Car l’explication de la chute des cours pourrait tenir en deux mots : offre excédentaire. Offre excédentaire, d’abord, parce que les pays producteurs de pétrole se livrent une guerre sans merci aux parts de marché. L’exploitation du pétrole de schiste en Amérique du Nord est venue ébranler la suprématie de l’OPEP, qui dictait autrefois les prix. Le Cartel n’assure plus que 42 % de l’offre mondiale. Une part qui menace de s’effriter alors que les Etats-Unis ont récemment levé l’interdiction d’exporter leur pétrole, en vigueur depuis les années 70.

Au sein de l’OPEP toutefois, c’est son premier producteur, l’Arabie Saoudite, qui fait la loi. Or, le Royaume a les épaules assez larges pour supporter des prix planchers sur une longue période. Dans l’espoir d‘éliminer la concurrence américaine et russe, il a imposé à ses pairs une stratégie qui consiste à inonder le marché pour faire baisser les prix. Elle porte certes partiellement ses fruits : les faillites se multiplient en Amérique du Nord et la Russie se prépare à tailler dans son budget qui a été bâti sur la base d’un baril à 50 dollars. Mais elle met aussi à genoux les petits producteurs du Cartel.

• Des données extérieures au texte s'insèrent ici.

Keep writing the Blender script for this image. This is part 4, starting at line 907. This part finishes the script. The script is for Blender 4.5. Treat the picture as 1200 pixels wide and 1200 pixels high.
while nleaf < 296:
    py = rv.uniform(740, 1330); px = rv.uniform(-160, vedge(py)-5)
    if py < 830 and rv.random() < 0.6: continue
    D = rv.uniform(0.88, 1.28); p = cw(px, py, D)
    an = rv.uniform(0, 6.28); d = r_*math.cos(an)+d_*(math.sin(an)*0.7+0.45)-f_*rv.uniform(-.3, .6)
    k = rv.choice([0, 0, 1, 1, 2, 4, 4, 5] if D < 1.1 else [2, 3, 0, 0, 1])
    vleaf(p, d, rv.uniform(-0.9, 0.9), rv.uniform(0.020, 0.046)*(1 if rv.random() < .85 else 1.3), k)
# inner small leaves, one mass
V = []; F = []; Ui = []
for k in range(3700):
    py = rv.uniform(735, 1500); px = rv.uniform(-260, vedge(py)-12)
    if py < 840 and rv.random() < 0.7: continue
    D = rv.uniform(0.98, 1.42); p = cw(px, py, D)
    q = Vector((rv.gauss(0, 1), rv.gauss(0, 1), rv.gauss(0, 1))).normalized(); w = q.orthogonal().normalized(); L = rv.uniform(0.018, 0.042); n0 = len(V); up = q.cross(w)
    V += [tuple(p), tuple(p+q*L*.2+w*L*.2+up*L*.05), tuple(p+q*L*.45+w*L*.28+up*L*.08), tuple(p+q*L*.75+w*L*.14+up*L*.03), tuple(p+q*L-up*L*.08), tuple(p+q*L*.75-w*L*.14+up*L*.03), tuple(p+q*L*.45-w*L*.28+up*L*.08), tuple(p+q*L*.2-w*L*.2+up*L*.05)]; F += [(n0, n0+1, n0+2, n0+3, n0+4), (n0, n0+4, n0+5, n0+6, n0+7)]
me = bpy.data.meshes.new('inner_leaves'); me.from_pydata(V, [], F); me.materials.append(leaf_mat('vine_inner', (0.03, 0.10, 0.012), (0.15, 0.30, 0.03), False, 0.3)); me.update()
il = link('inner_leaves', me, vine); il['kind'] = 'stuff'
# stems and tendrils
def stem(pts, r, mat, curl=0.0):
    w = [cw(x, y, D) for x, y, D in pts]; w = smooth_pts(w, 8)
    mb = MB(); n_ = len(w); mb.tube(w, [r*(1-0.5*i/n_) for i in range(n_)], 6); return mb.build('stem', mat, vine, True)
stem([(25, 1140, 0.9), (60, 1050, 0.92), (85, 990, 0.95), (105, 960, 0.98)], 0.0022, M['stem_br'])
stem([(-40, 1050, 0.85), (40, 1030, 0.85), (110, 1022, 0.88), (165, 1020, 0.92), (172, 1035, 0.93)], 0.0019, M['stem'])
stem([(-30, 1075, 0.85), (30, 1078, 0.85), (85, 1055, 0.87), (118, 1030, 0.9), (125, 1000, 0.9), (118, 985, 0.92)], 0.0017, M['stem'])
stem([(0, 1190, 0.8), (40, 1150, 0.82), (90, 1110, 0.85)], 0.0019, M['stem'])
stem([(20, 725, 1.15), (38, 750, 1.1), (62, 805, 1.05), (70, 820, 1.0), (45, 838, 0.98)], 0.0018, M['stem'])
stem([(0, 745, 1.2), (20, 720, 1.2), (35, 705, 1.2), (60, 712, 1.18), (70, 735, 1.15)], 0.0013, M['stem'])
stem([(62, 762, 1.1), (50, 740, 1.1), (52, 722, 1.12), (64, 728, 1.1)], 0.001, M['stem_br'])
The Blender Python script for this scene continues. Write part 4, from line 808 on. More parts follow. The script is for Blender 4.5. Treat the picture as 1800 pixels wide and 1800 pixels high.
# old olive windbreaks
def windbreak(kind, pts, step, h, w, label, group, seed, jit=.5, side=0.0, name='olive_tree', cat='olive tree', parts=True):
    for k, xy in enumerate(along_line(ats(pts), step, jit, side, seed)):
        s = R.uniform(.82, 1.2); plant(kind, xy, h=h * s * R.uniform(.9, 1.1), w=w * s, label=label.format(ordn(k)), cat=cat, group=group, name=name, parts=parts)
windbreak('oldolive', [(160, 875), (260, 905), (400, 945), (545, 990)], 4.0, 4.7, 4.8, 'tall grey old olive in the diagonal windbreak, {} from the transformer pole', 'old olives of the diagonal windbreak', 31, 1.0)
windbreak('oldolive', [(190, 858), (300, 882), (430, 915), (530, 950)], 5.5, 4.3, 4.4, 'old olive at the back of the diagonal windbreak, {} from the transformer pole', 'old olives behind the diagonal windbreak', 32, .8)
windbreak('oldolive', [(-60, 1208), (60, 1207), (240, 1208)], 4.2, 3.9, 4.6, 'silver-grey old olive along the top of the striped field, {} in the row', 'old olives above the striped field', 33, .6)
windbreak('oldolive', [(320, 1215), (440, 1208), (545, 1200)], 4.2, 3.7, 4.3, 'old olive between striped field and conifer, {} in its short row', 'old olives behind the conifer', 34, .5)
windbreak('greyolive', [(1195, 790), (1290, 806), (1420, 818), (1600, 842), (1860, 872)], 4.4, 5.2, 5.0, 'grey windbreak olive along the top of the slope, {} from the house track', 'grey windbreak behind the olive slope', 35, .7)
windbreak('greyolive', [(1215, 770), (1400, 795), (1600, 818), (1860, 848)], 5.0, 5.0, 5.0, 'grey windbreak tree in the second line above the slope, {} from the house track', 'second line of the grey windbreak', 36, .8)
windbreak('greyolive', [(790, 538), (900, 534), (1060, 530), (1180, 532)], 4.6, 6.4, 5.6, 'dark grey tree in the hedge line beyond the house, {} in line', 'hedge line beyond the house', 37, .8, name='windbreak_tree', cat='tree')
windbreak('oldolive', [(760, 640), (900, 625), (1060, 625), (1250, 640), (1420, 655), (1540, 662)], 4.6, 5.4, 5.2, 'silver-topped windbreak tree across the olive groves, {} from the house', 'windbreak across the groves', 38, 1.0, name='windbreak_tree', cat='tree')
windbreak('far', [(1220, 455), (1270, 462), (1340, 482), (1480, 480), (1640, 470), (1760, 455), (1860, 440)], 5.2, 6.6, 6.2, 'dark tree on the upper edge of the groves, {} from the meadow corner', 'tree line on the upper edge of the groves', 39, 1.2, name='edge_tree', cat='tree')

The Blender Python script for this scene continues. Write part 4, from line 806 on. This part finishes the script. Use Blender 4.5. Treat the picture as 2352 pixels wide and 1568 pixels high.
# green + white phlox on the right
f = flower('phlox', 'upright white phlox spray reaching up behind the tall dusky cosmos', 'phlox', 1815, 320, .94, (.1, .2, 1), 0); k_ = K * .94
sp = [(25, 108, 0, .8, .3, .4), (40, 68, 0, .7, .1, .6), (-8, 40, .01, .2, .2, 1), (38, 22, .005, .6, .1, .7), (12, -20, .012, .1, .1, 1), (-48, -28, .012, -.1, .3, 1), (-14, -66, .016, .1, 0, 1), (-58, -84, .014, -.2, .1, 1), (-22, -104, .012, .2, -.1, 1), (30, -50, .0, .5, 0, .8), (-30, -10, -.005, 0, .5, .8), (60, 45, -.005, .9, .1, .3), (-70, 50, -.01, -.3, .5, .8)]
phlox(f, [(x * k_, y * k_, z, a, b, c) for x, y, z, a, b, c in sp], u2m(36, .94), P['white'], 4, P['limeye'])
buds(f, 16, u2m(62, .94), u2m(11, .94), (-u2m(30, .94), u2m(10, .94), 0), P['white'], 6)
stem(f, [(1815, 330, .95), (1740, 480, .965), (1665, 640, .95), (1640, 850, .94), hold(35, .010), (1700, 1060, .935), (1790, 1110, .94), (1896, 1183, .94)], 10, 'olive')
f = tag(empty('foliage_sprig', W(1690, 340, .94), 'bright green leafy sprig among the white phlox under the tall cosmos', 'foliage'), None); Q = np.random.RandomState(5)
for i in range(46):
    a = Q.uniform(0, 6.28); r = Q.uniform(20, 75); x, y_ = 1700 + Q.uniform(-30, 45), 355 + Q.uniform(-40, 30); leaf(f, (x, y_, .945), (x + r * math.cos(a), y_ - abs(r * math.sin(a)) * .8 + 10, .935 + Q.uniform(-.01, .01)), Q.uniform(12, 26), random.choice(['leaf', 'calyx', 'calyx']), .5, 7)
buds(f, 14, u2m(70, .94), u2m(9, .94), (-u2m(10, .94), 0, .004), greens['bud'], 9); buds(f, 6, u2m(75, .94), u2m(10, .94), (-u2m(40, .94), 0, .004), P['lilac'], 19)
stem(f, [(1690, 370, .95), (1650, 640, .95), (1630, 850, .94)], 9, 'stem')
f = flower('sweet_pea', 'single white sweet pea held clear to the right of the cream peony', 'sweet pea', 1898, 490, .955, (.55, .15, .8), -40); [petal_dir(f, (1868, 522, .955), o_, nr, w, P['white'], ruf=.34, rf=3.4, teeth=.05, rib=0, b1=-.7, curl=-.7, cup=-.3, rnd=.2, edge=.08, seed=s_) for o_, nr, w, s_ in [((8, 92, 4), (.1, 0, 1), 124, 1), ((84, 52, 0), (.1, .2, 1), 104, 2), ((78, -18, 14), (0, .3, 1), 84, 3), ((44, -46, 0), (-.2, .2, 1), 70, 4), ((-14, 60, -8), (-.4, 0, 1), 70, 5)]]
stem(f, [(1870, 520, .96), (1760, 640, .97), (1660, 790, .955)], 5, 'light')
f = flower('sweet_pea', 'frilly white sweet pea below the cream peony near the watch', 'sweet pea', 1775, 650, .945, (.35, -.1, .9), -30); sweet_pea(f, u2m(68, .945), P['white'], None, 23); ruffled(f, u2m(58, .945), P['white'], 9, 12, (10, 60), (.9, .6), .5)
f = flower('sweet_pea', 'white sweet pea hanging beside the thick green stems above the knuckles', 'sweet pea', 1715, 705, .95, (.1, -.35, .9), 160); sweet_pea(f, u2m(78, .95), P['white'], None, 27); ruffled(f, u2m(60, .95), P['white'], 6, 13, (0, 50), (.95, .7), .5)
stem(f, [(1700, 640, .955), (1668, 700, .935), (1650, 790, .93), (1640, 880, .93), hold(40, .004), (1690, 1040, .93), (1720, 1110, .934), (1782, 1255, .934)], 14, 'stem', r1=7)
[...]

A cela s’ajoutent les tensions irano-saoudiennes au sein de l’OPEP. L’Iran entend bien retrouver ses parts de marché sacrifiées sur l’autel des sanctions internationales. Téhéran exportera 500.000 barils de plus par jour dans la semaine qui suivra leur levée, levée qui pourrait intervenir d’ici à dimanche. Or, Riyad a exclu d’adapter sa propre production au retour de l’Iran.

Le baril à 10 dollars

Cerise sur le gâteau, voilà que l‘économie chinoise, principal moteur de la demande de matières premières, commence à ralentir. De là à anticiper une chute de la demande mondiale de pétrole, il n’y a qu’un pas, que les opérateurs de marché ont vaillamment franchi.

Jusqu’où ira la chute ? Le sémillant Justin Urquhart Stewart, courtier chez Seven Investment Management le reconnaît, “ il est très difficile de dire clairement où la chute s’arrêtera, si ce n’est à zéro. Les deux facteurs clés à suivre sont : primo, les capacités de stockage qui commencent à manquer et font que tous les marchés sont inondés. Secondo, la hausse annoncée de l’offre iranienne. Ces deux critères pourraient accentuer la chute des cours. “

Certains analystes, tels ceux de Standard Chartered, n’excluent plus de voir le baril de Brent s‘échanger à 10 dollars, comme ce fut le cas en 1998.